4 Jan 2023

Provisional holiday road toll of 21 deaths 'an absolute tragic period'

8:54 pm on 4 January 2023
Road crashes imposed intangible, financial and economic costs to society, said the report.

A moment's inattention can have devastating consequences, Assistant Commissioner Bruce O'Brien says. Photo: 123RF

Police say poor driving decisions have had devastating consequences on the road this summer.

The official holiday road-toll period has ended with a provisional total of 21 deaths from crashes, with police describing the figure as "completely unacceptable".

The annual provisional tally of road deaths in 2022 was 378, on a par with 2018, when 378 people died.

Since then the government has introduced a new road safety strategy, Road To Zero, which is meant to see incremental reductions in road deaths, leading to a 40 percent reduction in death and serious injuries by 2030.

Police Assistant Commissioner Bruce O'Brien said it was completely unacceptable for 21 people to lose their lives in crashes over this year's holiday period.

"But unfortunately we're still seeing the same behaviours contributing to fatal crashes right across New Zealand and [it's] really disappointing."

Problems included people not wearing seatbelts when they crashed, exceeding the speed limit, being distracted by their cellphones or devices and sometimes drifting onto the wrong side of the road or rolling, he said.

"And it's impairment, so that could be alcohol or drugs or people that are fatigued."

Another issue was that people were often travelling on unfamiliar roads at this time of the year and a moment's inattention could have catastrophic consequences, O'Brien said.

Some people still had a level of complacency about the risks of driving a vehicle, he said.

"It can be as simple as looking down to answer the phone or send a text message and that moment's inattention can have absolutely devastating consequences."

Police have had many staff right across New Zealand over the summer, as well as doing impairment testing, he said.

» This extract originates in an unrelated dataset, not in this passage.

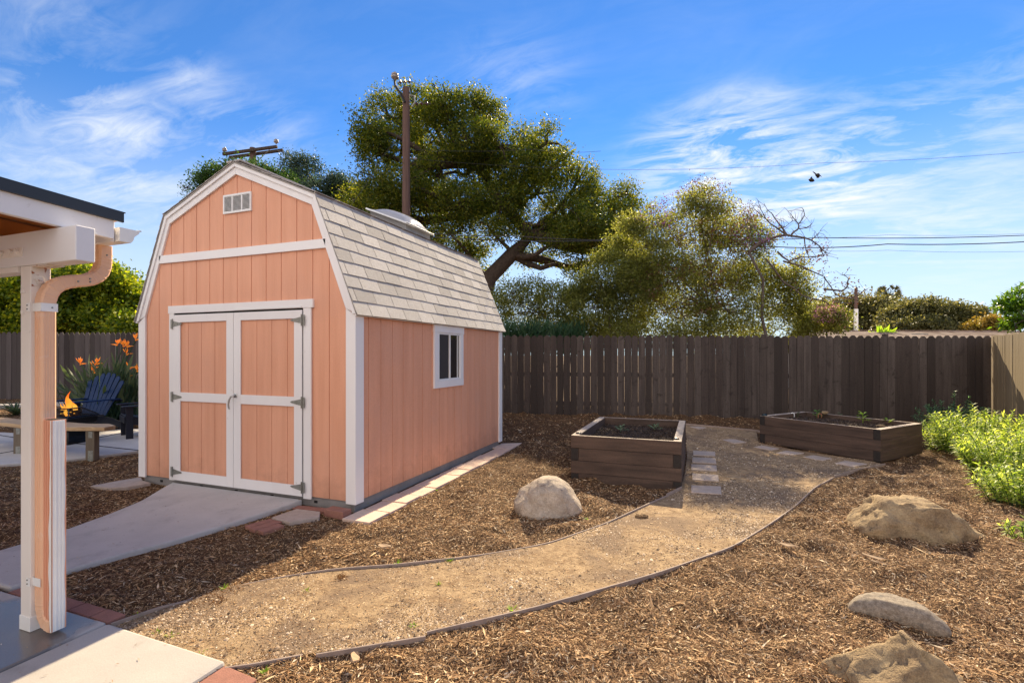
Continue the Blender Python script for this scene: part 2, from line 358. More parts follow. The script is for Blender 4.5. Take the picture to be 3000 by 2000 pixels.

"But I still think it comes back to responsibility for drivers themselves, their passengers and other road users because we've all got that responsibility when we're in the vehicle.

"Police can't be on every single road at every single moment so we really need people to take that responsibility when they get in their car because the absolutely devastating consequences that this has for families and friends that are left behind is just terrible."

Meanwhile, a national road safety charity said the government needed to move faster on its Road to Zero strategy to reduce the number of people dying on the road.

Brake New Zealand director Caroline Perry said while drivers' attitudes did need to change, the government had a lot of work to do.

"Implementing things like median barriers and safety barriers that we know have proven to reduce the likelihood of someone being killed or seriously injured. We need safe speed limits, so a lot of our speed limits are still too fast for the conditions of the roads and also improving driver education."

Perry said she also wanted police to have more resources to enforce the road rules and take dangerous drivers off the road.